(3D scene scripts)
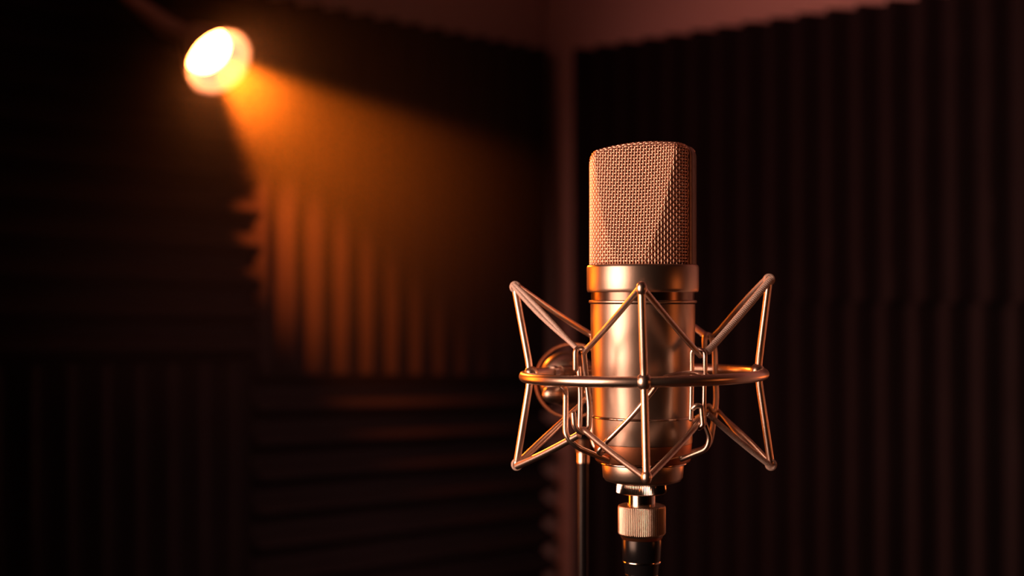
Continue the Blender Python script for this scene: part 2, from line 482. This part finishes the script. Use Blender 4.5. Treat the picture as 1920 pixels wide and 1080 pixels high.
# ================================================================== SHOCK MOUNT
ZR = H - .041
def build_mount():
    root = thing('shock_mount', (mx, my, Z(905)), 'spidery metal wire cage with elastic cords, suspending the microphone', 'microphone mount')
    base = (mx, my, Z(905))
    def rp(deg, r=.0640, dz=0.0):         # azimuth measured from the camera side towards the right
        a = math.radians(deg); x = r * math.sin(a)
        return Vector((mx + .0002 + x, my - r * math.cos(a), ZR + .001 * x / .064 + dz))
    MB().tube([rp(360 * k / 120) for k in range(120)], .0029, 18, True).build('outer_ring', M_ring, root, base)
    # tips of the four posts
    tipT = {'F': P(1203, 541, .694), 'L': P(966, 541, .768), 'R': P(1442, 527, .764), 'B': P(1206, 538, .838)}
    tipB = {'F': P(1212, 895, .696), 'L': P(969, 868, .768), 'R': P(1445, 868, .764), 'B': P(1206, 845, .838)}
    mid = {'F': rp(-4.8, .0645), 'L': P(996, 702, .766), 'R': P(1420, 697, .766), 'B': rp(180, .0645)}
    for k in 'FLRB':
        top, bot, m = tipT[k], tipB[k], mid[k]
        po = MB().rod(fillet([top, m + (top - m) * .10, m + (bot - m) * .10, bot], .016), .0019).build('post', M_wire, root, base)
        MB().ball(m, .0040, .0040, .0046, n=12).build('post_joint', M_ring, po, base)
        for q, s in ((top, 1), (bot, -1)):
            e_ = .0027 if k in 'FB' else .0021
            ca = MB().ball(q, e_, e_, e_ * 1.33, n=10).build('end_cap', M_wire, po, base)
    MB().ball(P(993, 704, .766), .0034, n=10).build('ring_stud', M_satin, root, base)
    # hooks of the inner basket
    hT = {'LF': P(1087, 656, .735), 'RF': P(1318, 660, .735), 'RB': P(1327, 632, .797), 'LB': P(1108, 628, .797)}
    hB = {'LF': P(1089, 804, .735), 'RF': P(1312, 790, .735), 'RB': P(1334, 768, .797), 'LB': P(1104, 742, .797)}
    def wire(name, pts, r=.00115, rad=.004, m=M_wire):
        return MB().rod(fillet(pts, rad), r, 12).build(name, m, root, base)
    d = .735
    wire('hook_wire', [P(1079, 693, d - .003), P(1079, 654, d - .003), P(1094, 652, d), P(1098, 700, d + .002), P(1105, 760, d + .002), P(1104, 806, d), P(1088, 812, d - .003), P(1077, 800, d - .004), P(1075, 776, d - .004)], .0014)
    wire('hook_wire', [P(1085, 690, d + .004), P(1088, 740, d + .004), P(1087, 800, d + .003)], .0013)
    wire('hook_wire', [P(1322, 704, d - .004), P(1322, 660, d - .004), P(1310, 654, d), P(1297, 657, d + .001), P(1297, 700, d + .002), P(1296, 760, d + .002), P(1295, 786, d + .002)], .0012)
    wire('hook_wire', [P(1321, 700, d), P(1320, 760, d), P(1321, 795, d)], .0011)
    wire('hook_wire', [P(1299, 766, d - .003), P(1305, 760, d - .004), P(1315, 762, d - .004), P(1318, 797, d - .004), P(1311, 802, d - .003)], .0014)
    d = .797
    wire('hook_wire', [P(1321, 657, d - .002), P(1321, 632, d - .003), P(1325, 627, d), P(1333, 630, d), P(1340, 655, d), P(1341, 700, d), P(1343, 745, d), P(1341, 768, d - .002), P(1334, 773, d - .003), P(1330, 760, d - .004), P(1322, 765, d - .003)], .0015)
    wire('hook_wire', [P(1112, 655, d - .003), P(1111, 630, d - .003), P(1116, 624, d), P(1119, 700, d), P(1117, 745, d), P(1104, 750, d - .002), P(1100, 735, d - .003)], .0014)
    # arms from the cup up to the ring level
    wire('basket_arm', [P(1150, 867, .752), P(1083, 839, .738), P(1060, 818, .737), P(1061, 730, .745), rp(-47, .0640, -.001)], .0015, .006)
    wire('basket_arm', [P(1262, 867, .752), P(1325, 842, .738), P(1331, 820, .737), P(1322, 795, .736)], .0014, .005)
    wire('basket_arm', [P(1150, 858, .790), P(1112, 838, .800), P(1108, 760, .800)], .0014, .005)
    wire('basket_arm', [P(1262, 858, .790), P(1330, 838, .800), P(1342, 765, .800)], .0014, .005)
    wire('brace_wire', [P(1137, 841, .735), P(1126, 852, .734), P(1121, 846, .731), P(1136, 829, .729), P(1185, 780, .722), P(1226, 730, .7175), P(1240, 709, .7175), P(1262, 703, .721), P(1290, 699, .728), P(1326, 704, .737)], .0013, .006)
    # elastic cords
    def cord(a, b, m=M_cord, r=.00165, ribbed=False, twin=0.0, wrap=None):
        a, b = Vector(a), Vector(b); L = (b - a).length; dirv = (b - a).normalized()
        sag = Vector((0, 0, -.0006)); side = dirv.cross(Vector((0, 1, 0))).normalized()
        mb = MB()
        for off in ((-twin, twin) if twin else (0.0,)):
            n = int(L / (.00022 if ribbed else .002)) + 2; pts = []; rs = []
            for i in range(n + 1):
                t = i / n
                pts.append(a.lerp(b, t) + sag * math.sin(PI * t) + side * off * math.sin(PI * min(1, t * 1.0 + .15)))
                rs.append(r * (1 + (.055 * math.sin(2 * PI * t * L / .00115) if ribbed else 0)) * (.8 if twin else 1))
            mb.tube(pts, rs, 12)
        return mb.build('elastic_cord', m, root, base, sharp=80)
    def end(tip, k, dz=0): return Vector(tip)
    c = cord
    c(P(963, 534, .764), hT['LF'] + Vector((-.0008, -.001, .000)), ribbed=True, twin=.0011)
    c(P(968, 535, .771), hT['LB'], r=.0017, m=M_wire)
    c(tipT['F'] + Vector((-.001, .001, 0)), hT['LF'] + Vector((.0018, -.001, -.0015)), m=M_wire, r=.00155)
    c(tipT['F'] + Vector((.001, .001, 0)), hT['RF'] + Vector((-.0012, -.001, -.002)), m=M_wire, r=.00155)
    c(P(1445, 523, .760), hT['RF'] + Vector((.002, -.001, .000)), ribbed=True, r=.0019)
    c(P(1437, 522, .767), hT['RB'] + Vector((.002, -.001, .000)), r=.0012, twin=.0011, ribbed=True)
    c(tipT['B'], hT['RB'], r=.0018, m=M_wire); c(tipT['B'], hT['LB'], r=.0018, m=M_wire)
    c(P(969, 874, .765), hB['LF'] + Vector((-.001, -.001, -.003)), r=.0019, m=M_wire)
    c(P(971, 868, .771), hB['LB'], m=M_wire, r=.0014, twin=.0008)
    c(tipB['F'] + Vector((-.001, .001, 0)), hB['LF'] + Vector((.001, -.001, 0)), m=M_wire, r=.0016)
    c(tipB['F'] + Vector((.001, .001, 0)), hB['RF'] + Vector((0, -.001, 0)), m=M_wire, r=.0016)
    c(P(1444, 873, .760), hB['RF'] + Vector((.004, .0, .004)), r=.0015, ribbed=True)
    c(P(1440, 866, .767), hB['RB'] + Vector((.003, 0, .0)), r=.0014, twin=.0013, ribbed=True, m=M_wire)
    c(tipB['B'], hB['RB'], r=.0017); c(tipB['B'], hB['LB'], r=.0017)
    # loops of cord around the side tips
    for q in (tipT['L'], tipT['R'], tipB['L'], tipB['R']):
        s = 1 if q.z > ZR else -1
        for off in (-.0014, .0014):
            MB().tube([q + Vector((.0022 * math.cos(t), off * .6, s * .0008 + .0024 * math.sin(t))) for t in [2 * PI * i / 20 for i in range(20)]], .0009, 8, True).build('cord_loop', M_cord, root, base)
    # cup and lock nut under the microphone
    MB().lathe([(r * U, Z(y)) for r, y in [(40, 903), (58, 903.5), (70, 900), (74.5, 894), (77, 867), (76, 864), (60, 864)]], 96, (mx, my, 0)).build('cup', M_satin, root, base)
    MB().tube([(mx + 82 * U * math.cos(a), my + 82 * U * math.sin(a), Z(866)) for a in [2 * PI * k / 80 for k in range(80)]], .0007, 10, True).build('clip_wire', M_bright, root, base)
    MB().rod(fillet([P(1220, 876, .742), P(1228, 866, .741), P(1246, 863, .742), P(1292, 852, .75)], .003), .0006, 8).build('clip_wire', M_bright, root, base)
    MB().lathe([(r * U, Z(y)) for r, y in [(20, 924), (44, 924), (47, 922), (47, 906), (45, 903), (30, 903)]], 360, (mx - .0008, my, 0), knurl=(2, 3, 90, .00045)).build('lock_nut', M_bright, root, base)
    # sleeve, swivel and lever behind the ring
    MB().tube([rp(x) for x in range(180 + 26, 180 + 44, 2)], .0034, 18).build('ring_sleeve', M_satin, root, base)
    MB().tube([rp(x) for x in (180 + 46, 180 + 47.5, 180 + 49)], .0037, 18).build('ring_sleeve', M_bright, root, base)
    MB().tube([rp(x) for x in range(180 - 40, 180 - 28, 2)], .0031, 18).build('ring_sleeve', M_satin, root, base)
    jc = P(1066, 712, .856)
    axv = Vector((-.25, -1, .12)).normalized()
    j = MB().lathe([(.0, .019), (.006, .0187), (.011, .017), (.0145, .0135), (.0163, .008), (.0165, .0), (.0165, -.006), (.015, -.008)], 64, jc, axv, caps=False).build('swivel_joint', M_satin, root, base)
    q_ = axv.to_track_quat('Z', 'Y').to_matrix(); lc = jc - axv * .010
    MB().tube([lc + q_ @ Vector((.0225 * math.cos(2 * PI * k / 60), .0225 * math.sin(2 * PI * k / 60), 0)) for k in range(60)], .0010, 8, True).build('safety_loop', M_reddish, j, base)
    kn = P(1038, 739, .838)
    k = MB().lathe([(.0, -.0068), (.0022, -.0063), (.0044, -.0042), (.0052, -.0008), (.0050, .0026), (.0040, .0050), (.0030, .0062)], 32, kn, Vector((1, .15, .05)), caps=False).build('lever_knob', M_satin, j, base)
    MB().rod([kn + Vector((.005, .0, 0)), P(1074, 734, .845)], .0022).build('lever_arm', M_satin, k, base)
    MB().rod([rp(180 + 35), jc + axv * .012], .0035).build('swivel_link', M_satin, j, base)
    return jc
JC = build_mount()

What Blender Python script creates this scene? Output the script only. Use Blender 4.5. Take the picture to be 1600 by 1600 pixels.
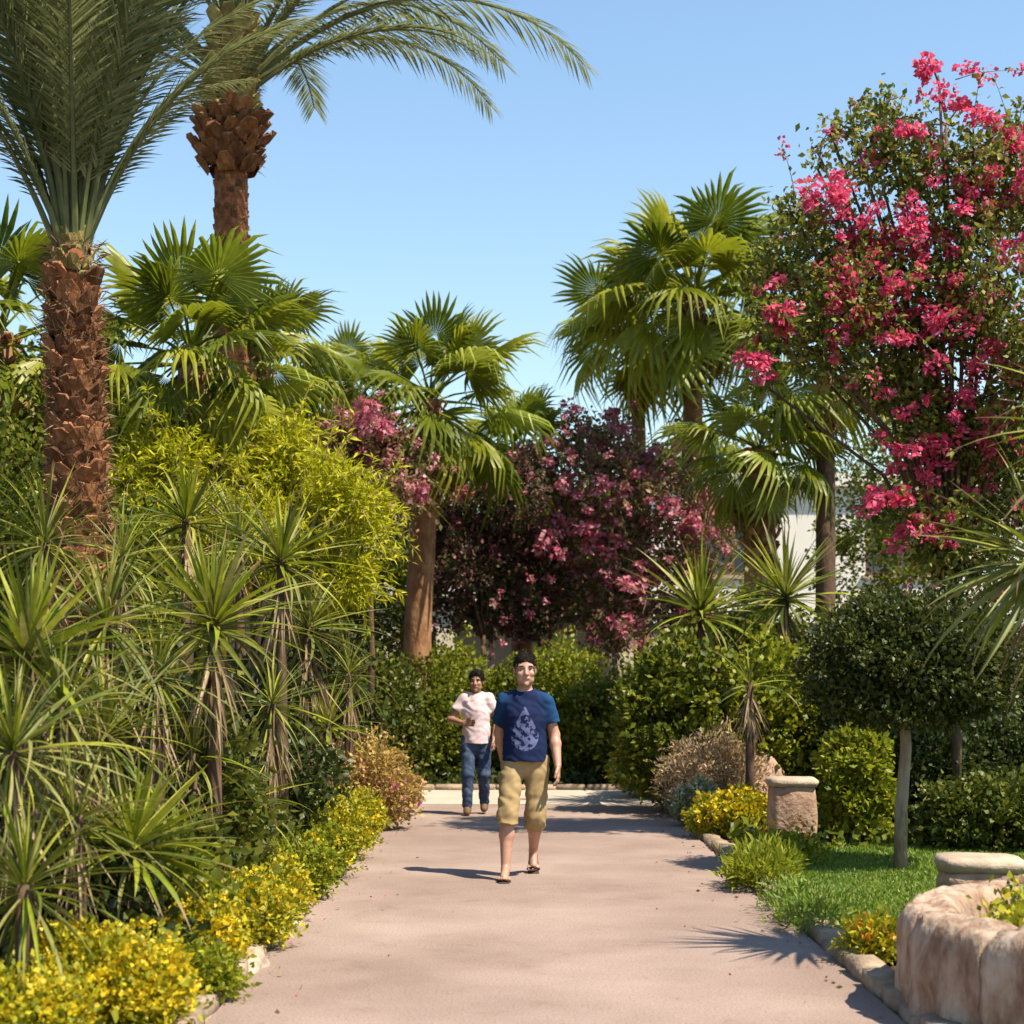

## DESCRIPTION OF THE TASK
From the entries, copy out each line containing the word "Blender".

## CORRECT ANSWER
Continue the Blender Python script for this scene: part 2, from line 482. This part finishes the script. Use Blender 4.5. Treat the picture as 1920 pixels wide and 1080 pixels high.
What Blender Python script creates this scene? Output the script only. Use Blender 4.5. Take the picture to be 1600 by 1600 pixels.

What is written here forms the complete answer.